Pagliara and Price were heard on tape claiming they were able to buy influence with managers, but there was no evidence those named - including Sir Alex Ferguson, Harry Redknapp and Steve McLaren - were guilty of accepting bribes of gifts and cash.

All three men had been described in court as being of good character with no previous convictions. 

Before reaching their verdict the jury heard that in 2005 Pagliara, the then general manager of Venezia FC, was banned from Italian football for five years after taking a payment of 250,000 euros for his club to throw their last match against Genoa FC, who were seeking promotion.   

Following the guilty verdict the Football Association disqualified Price from working as an agent.

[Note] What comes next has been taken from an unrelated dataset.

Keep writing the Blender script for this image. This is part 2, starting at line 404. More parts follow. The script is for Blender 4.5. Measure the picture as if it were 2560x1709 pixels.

Asking for Pagliara’s sentence to be suspended defence barrister Nathaniel Rudolf said the former agent’s wife was in poor health and “totally dependent on her husband”.

In a letter to the judge Pagliara’s son in law described him as a “caring” man who had once placed his own life in danger when he rescued an elderly couple from a house fire.

Graham Trembath QC said Price had been “lacking in sophistication and displayed naivety” when confronted with the prospect of making money from Meiran, adding: “He was dazzled and he was tempted and unfortunately he gave in to that temptation.”

Mr Trembath said a custodial sentence would have a damaging and disruptive impact on Price’s family, putting at risk his talented 15-year-old daughter’s chance of winning a place at Cambridge University, at a critical time in her education.

Lewis Power QC said Wright had been “somewhat manipulated by others and had suffered great reputational damage, shame and embarrassment,” adding: “It’s been a high profile fall from grace.”

The court heard that before being sentenced Wright wrote a personal letter to the judge, in which he said: “I’m truly sorry and thoroughly ashamed for the embarrassment I’ve caused to my family, the wider football community and my church and I’m truly sorry for my actions.

“I’ve destroyed my 30 year career over a decision I made in a few days.”